Editorial
El Nuevo Siglo, Bogotá
Febrero 12 de 2010
Corregir falencias y no llegar al extremo panameño
El futuro de todo país descansa en sus jóvenes. Esa premisa, que a fuerza de repetirse se tornó en frase de cajón, vuelve a tomar su verdadera dimensión cuando autoridades y opinión pública analizan las implicaciones de estudios como el de “Consumo de sustancias psicoactivas en adolescentes en conflicto con la Ley”, revelado ayer por el Ministerio del Interior y Justicia. El objetivo primario de la investigación era estimar las prevalencias de uso de alcohol y drogas en los jóvenes infractores, los niveles de consumo de las mismas y ahondar en variables de orden demográfico, individual, familiar y social, todo ello para tener una idea más clara del escenario circunstancial y los factores de riesgo que llevan a los menores de edad a caer en la drogadicción y la delincuencia. Tener una visión realista de esa situación es clave en momentos en que, por ejemplo, los índices de inseguridad urbana se han disparado por la forma en que las bandas criminales emergentes reclutan ‘combos’ y pandillas de las comunas y extramuros de ciudades como Medellín y Cali para usarlos como ‘carne de cañón’ en la cruenta guerra con facciones rivales.
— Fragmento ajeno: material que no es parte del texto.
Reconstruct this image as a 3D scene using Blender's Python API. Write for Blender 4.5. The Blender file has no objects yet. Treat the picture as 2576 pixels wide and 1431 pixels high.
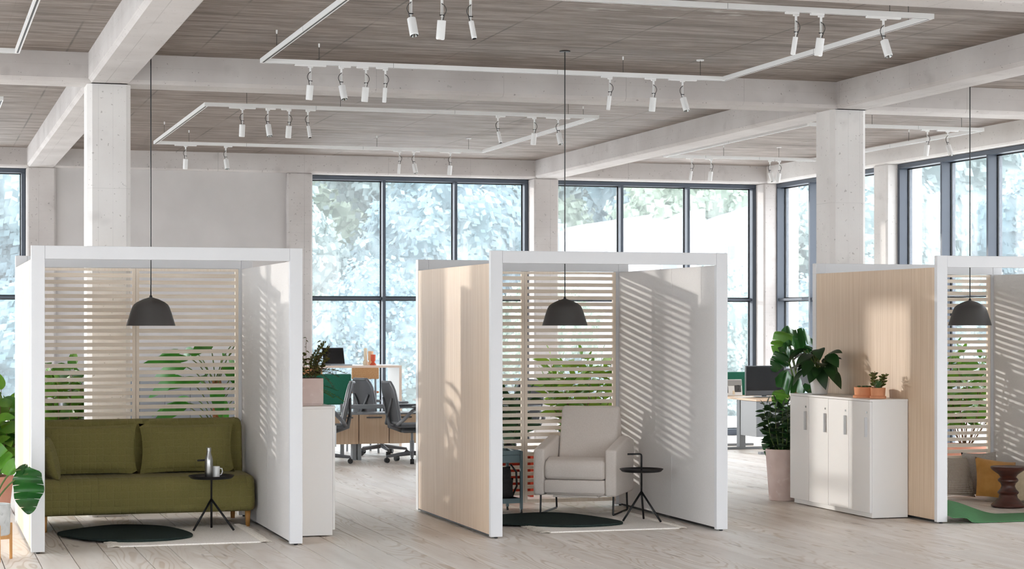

Tras consultar a casi 1.200 adolescentes infractores, la mayoría entre 16 y 18 años, se encontró que más de la mitad no completaron su educación secundaria, provienen de los estratos 1, 2 y 3 y sus familias se caracterizaban ya sea por la ausencia de la figura paterna o un alto nivel de desempleo de los progenitores, al tiempo que estuvieron rodeados de situaciones de violencia.
Lo más preocupante es la forma en que el fenómeno ilícito los va absorbiendo, llevándolos de delitos menores a mayores. El estudio evidencia que si bien el hurto es la conducta penal en que más incurren, luego viene el homicidio. Otro de los factores más graves es que la edad de inicio en actividades ilegales o de entrada a pandillas y combos delincuenciales es cada día más baja; ya se sitúa en 14 años.
Al indagar sobre la relación directa entre el licor, las drogas y la comisión del delito, la respuesta es más crítica, pues 60% de los consumidores dice haber violado la ley cuando estaba bajo efectos de sustancias psicoactivas. Si esto es grave, más lo es que 66,5% de los adolescentes infractores confiesa que no habría delinquido si no hubiera consumido. Y peor aún, la conclusión que señala que 23% admite que violó la ley para conseguir con qué comprar droga.
Una conclusión que debería llevar a afinar los objetivos prioritarios de la lucha antidrogas así como las políticas para evitar la venta y consumo de alcohol a menores, es aquella según la cual el 41% de los infractores cometió el delito bajo efectos de marihuana y 27% en estado de alicoramiento. Luego se ubican quienes consumieron ‘pepas’, cocaína e inhalables y por último los que actuaron afectados por el basuco, éxtasis y heroína.
Como se ve, así como el narcotráfico es el ‘motor’ que alimenta el accionar de la guerrilla, también cumple similar función en cuanto a la delincuencia juvenil. De allí que hoy más que nunca sigue vigente la premisa de que cualquier solución a la violencia en el país cruza por la necesidad de golpear el tráfico de estupefacientes. Por igual, la gravedad de estas estadísticas debería llevar a que los alcaldes de muchas ciudades capitales y municipios extremen los controles para evitar que a los menores les vendan licor o que, aún consiguiéndolo por parte de adultos irresponsables, puedan consumirlos, ya sea en espacios públicos o privados. En este último aspecto, la responsabilidad recae directamente en la familia o los allegados del menor.
El problema de la juventud infractora de la ley no se acaba reformando, otra vez, el Sistema de Responsabilidad Penal para Adolescentes que, además de sanciones, contempla la creación de programas de reeducación para los jóvenes delincuentes de entre 14 y 18 años. Es claro que hay vacíos en el modelo progresivo de aplicar amonestaciones, imponer reglas de conducta, obligar a la prestación de servicio a la comunidad, permitir la libertad asistida o determinar la internación del joven infractor en un medio semi-cerrado o la privación de la libertad en centros de atención especializada. Sin embargo, hay que corregir esas falencias y lograr que el sistema resocialice eficazmente al menor. Por igual, debe reglamentarse rápidamente la aplicación de la reforma constitucional que prohibió el porte de la dosis mínima de estupefacientes.
Todo ello es urgente. De lo contrario, correremos el riesgo de empezar a optar por medidas tan extremas como las aprobadas esta semana por el Congreso panameño, que avaló una ley que permitirá juzgar a los niños de 12 años como adultos y encarcelarlos, dependiendo del tipo de delitos que cometan.